Two explanations on ideas from chapter V.

  1. Lewis refers to one of his critics who asked why God did not beget many sons at the outset instead of using the method of transformation described by Christianity. What are the answers which are given to these questions?
  2. Lewis describes Christian doctrine as teaching that human beings are like organs in a body. Trying to make people all the same is called ? Trying to make people forget that they are part of an organism is called?
  3. Which is worse, Totalitarian thinking or Individualist thinking? (trick question!)

 

 

 

 

 

Lewis felt compelled to append, as it were, two notes following the previous chaper:

1) If God wanted many sons instead of toy soldiers, why didn't he just beget many sons? This would have skipped the difficult and painful process of transforming the 'toy soldiers' into sons.
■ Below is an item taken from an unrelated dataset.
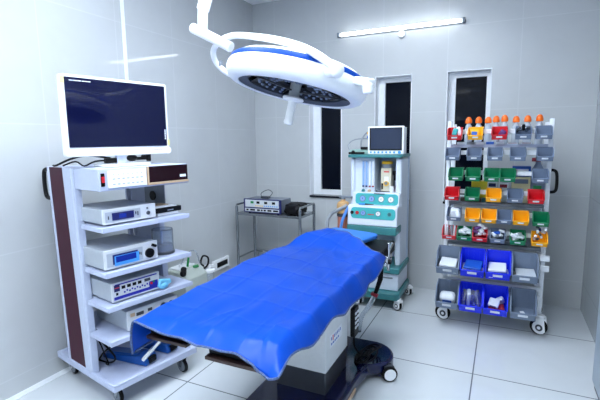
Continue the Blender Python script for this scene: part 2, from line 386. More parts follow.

  • The first part of the answer is fairly easy - the transformation from creature to son would not have been painful had not mankind rebelled against God. The rebellion was the fruit of Free Will. Free Will was the only way to have creatures capable of infinite love and hapiness.
  • The second part is complicated by the way we see things from within creation. Two identical pennies, which are identical, but not the same vs. two organs of a body which are not alike, but part of the same organ. In the same way, people are organs, part of the organism of humanity.

2) The whole human race is one organism.

  • individuals are unique, but not unrelated
    • it is wrong when we try to make others identical to ourselves.
    • it is equally wrong to dismiss others' problems because they are not our own.

I feel a strong desire to tell you - and I expect you feel a strong desire to tell me-which of these two errors is the worse. That is the devil getting at us. He always sends errors into the world in pairs-pairs of opposites. And he always encourages us to spend a lot of time thinking which is the worse. You see why, of course? He relies on your extra dislike of the one error to draw you gradually into the opposite one. But do not let us be fooled. We have to keep our eyes on the goal and go straight through between both errors. We have no other concern than that with either of them.